An expert in Latin American constitutions, Professor Campos says the region’s many efforts at constitutional reform over recent years have largely fallen into two categories: political reforms, as in Bolivia and Ecuador, that have concentrated executive power; and the response to demands for economic and social reforms to dated constitutions, as in Chile and Colombia, that empower elites.

Peru’s case is more complex, she says, because it’s a mix of all these factors at once. In this context Professor Campos says the campaign against a constitutional assembly stands out as a “no” to any change – not the solution she believes Peru needs, or wants.

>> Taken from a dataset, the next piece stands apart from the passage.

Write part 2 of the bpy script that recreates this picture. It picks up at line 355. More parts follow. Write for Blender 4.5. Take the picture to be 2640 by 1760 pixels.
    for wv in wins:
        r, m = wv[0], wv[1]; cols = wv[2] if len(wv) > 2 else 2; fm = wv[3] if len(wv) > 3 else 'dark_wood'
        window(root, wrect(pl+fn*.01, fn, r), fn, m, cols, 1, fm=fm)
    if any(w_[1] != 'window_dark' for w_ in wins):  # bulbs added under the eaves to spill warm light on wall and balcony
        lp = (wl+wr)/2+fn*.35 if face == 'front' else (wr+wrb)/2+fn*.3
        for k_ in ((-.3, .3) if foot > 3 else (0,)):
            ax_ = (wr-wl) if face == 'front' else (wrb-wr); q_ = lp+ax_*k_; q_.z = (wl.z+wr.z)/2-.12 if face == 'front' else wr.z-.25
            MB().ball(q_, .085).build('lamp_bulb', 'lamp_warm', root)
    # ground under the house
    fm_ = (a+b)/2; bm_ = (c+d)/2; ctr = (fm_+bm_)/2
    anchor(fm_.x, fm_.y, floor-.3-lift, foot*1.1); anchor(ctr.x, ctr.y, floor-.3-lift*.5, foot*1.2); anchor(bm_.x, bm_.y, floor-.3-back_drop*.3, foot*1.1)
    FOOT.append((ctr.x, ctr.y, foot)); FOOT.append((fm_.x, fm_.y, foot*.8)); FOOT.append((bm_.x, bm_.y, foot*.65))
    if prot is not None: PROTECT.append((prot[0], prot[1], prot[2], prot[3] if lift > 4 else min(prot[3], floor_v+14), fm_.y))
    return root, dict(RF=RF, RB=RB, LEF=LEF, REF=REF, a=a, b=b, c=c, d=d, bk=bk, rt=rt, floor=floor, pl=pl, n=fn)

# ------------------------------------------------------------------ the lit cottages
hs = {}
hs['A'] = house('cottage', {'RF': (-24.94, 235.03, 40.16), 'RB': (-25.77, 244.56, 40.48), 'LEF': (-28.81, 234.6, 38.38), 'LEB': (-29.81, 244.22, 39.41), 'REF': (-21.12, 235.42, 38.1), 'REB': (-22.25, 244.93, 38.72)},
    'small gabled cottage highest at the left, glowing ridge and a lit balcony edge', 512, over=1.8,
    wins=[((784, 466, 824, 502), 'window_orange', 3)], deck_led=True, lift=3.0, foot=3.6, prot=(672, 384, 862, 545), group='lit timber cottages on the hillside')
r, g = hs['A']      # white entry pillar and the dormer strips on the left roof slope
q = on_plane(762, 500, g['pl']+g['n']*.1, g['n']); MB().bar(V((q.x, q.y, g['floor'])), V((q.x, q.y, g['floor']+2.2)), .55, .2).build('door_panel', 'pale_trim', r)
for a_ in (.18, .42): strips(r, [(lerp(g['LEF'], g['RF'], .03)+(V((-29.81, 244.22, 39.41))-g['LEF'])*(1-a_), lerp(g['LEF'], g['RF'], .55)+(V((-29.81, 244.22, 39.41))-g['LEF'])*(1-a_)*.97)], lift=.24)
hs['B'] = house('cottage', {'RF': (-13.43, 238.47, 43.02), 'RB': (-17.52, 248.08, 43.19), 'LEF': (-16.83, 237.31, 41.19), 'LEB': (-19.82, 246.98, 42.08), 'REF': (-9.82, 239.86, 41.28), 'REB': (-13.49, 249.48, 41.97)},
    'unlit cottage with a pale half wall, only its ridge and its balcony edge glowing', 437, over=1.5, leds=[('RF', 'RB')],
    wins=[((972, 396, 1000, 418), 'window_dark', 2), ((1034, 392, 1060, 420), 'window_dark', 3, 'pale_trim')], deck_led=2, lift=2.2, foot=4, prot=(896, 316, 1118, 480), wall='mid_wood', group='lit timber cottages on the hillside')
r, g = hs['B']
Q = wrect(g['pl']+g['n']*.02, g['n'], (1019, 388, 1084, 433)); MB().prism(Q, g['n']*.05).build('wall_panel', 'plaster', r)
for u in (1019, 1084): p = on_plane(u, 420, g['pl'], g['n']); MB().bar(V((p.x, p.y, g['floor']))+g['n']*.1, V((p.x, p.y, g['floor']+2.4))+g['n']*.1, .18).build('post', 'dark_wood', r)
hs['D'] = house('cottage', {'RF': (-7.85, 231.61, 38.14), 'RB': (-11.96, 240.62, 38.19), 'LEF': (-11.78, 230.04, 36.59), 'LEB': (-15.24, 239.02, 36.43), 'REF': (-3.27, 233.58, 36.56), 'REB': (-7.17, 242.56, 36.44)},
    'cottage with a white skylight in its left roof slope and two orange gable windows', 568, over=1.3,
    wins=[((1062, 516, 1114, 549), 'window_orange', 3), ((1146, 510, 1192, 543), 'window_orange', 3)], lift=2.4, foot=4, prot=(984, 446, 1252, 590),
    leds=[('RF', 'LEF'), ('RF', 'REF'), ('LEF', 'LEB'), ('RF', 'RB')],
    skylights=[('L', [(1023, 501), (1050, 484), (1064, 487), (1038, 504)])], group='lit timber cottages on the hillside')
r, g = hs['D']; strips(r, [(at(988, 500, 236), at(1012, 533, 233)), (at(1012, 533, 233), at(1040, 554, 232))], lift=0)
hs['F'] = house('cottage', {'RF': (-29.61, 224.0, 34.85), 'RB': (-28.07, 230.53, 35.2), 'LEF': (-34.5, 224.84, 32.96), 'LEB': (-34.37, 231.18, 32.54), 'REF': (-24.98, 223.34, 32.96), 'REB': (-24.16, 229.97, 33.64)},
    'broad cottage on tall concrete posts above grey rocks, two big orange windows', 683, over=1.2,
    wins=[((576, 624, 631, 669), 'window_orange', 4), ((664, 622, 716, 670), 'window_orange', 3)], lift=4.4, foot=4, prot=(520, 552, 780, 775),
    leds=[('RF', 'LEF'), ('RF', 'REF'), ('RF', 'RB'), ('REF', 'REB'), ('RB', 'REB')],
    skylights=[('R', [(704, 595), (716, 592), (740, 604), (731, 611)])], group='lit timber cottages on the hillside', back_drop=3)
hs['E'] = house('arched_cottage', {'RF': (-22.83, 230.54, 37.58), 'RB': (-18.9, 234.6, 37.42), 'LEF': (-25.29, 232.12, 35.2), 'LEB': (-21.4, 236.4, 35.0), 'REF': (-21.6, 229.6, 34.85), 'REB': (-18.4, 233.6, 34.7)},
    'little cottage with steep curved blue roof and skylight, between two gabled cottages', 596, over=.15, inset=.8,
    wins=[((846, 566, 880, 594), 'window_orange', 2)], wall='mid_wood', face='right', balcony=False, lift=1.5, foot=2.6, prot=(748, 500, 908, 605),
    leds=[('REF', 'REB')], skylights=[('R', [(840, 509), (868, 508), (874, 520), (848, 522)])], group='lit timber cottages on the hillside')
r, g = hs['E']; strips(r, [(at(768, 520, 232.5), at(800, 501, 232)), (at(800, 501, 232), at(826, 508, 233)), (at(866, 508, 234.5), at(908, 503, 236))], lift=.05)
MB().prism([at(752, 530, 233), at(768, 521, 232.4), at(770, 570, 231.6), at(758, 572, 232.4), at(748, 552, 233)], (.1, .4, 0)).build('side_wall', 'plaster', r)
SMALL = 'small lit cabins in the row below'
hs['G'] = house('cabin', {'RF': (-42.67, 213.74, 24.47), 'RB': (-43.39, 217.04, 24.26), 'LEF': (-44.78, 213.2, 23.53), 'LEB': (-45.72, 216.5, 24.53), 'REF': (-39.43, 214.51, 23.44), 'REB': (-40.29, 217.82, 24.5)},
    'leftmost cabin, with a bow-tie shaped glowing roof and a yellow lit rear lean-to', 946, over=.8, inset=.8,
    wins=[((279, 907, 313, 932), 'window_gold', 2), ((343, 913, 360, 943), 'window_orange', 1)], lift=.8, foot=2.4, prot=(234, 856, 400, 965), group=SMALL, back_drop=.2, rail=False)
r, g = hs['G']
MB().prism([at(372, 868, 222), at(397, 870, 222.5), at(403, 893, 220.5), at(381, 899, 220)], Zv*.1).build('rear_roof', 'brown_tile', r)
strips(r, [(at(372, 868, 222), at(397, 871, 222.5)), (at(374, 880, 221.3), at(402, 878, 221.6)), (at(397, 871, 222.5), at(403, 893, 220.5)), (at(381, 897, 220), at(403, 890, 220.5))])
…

“The president’s idea of a new constitution is a little radical, and I understand the worries that it would open up the country to too many uncertainties or that the process to get to this new constitution would not be open to all Peruvians,” says Annie Mego, an occupational psychologist at an insurance company. “That doesn’t mean there should be no change,” she says, citing victims’ rights and stronger anti-corruption laws as her priorities.

Mr. Ghersi maintains that the campaign is not aimed at leaving Peru’s constitution untouched – for example he supports reforming the unicameral Congress to include a Senate.

But he says he first remains focused on the bigger goal of stopping Peru’s slide into authoritarian rule.

“I don’t speak for everyone supporting this campaign,” he says, “but what motivates me personally is the desire not to lose the dream and the promise that is Peru.”